Many, many years ago, I watched a television clip of classic comedian Red Skelton relating a story about his grade school teacher who, after years of observing his students recite the Pledge of Allegiance, felt compelled to explain to his pupils what they were actually saying. The law banning the recitation of the Pledge had recently passed and he hoped to bring about awareness of the symbolism of the Pledge. In honor of Veterans’ Day, today’s blog entry is a reprint of Mr. Skelton’s story, originally told on January 14, 1969.


I: Me, an individual, a committee of one.
PLEDGE: Dedicate all of my worldly good to give without self-pity.
ALLEGIANCE: My love and my devotion.
TO THE FLAG: Our standard, Old Glory, a symbol of freedom. Wherever she waves, there’s respect because your loyalty has given her a dignity that shouts freedom is everybody’s job.
UNITED: That means that we have all come together.

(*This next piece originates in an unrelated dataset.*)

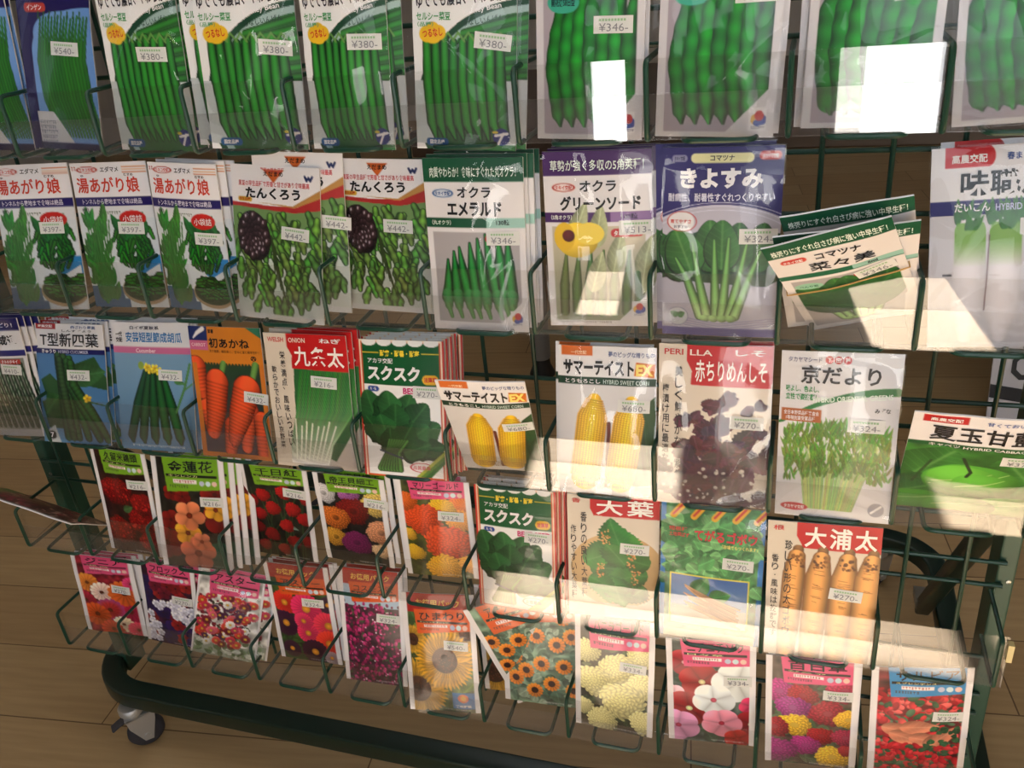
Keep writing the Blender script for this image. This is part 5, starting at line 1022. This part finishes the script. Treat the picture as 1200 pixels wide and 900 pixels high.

STATES: Individual communities that have united into 48 great states. Forty-eight individual communities with pride and dignity and purpose; all divided with imaginary boundaries, yet united to a common purpose, and that’s love for our country.
AND TO THE REPUBLIC: A state in which sovereign power is invested in representatives chose by the people to govern. And government is the people, and it’s from the people to the leaders, not from the leaders to the people.
FOR WHICH IT STANDS, ONE NATION: One nation, meaning “so blessed by God.”
INDIVISIBLE: Incapable of being divided.
WITH LIBERTY: Which is freedom, the right of power to live one’s own live without threats, fear, or some sort of retaliation.
AND JUSTICE: The principle or quality of dealing fairly with others.
FOR ALL: For all, which means, boys and girls, it’s as much your country as it is mine.
“Since I was a small boy, two states have been added to our country, and two words have been added to the Pledge of Allegiance: UNDER GOD. Wouldn’t it be a pity if someone said that is a prayer and that would be eliminated from schools, too?”

If you enjoy the freedoms provided to us as Americans, please take the time today to thank a veteran or an active-duty soldier!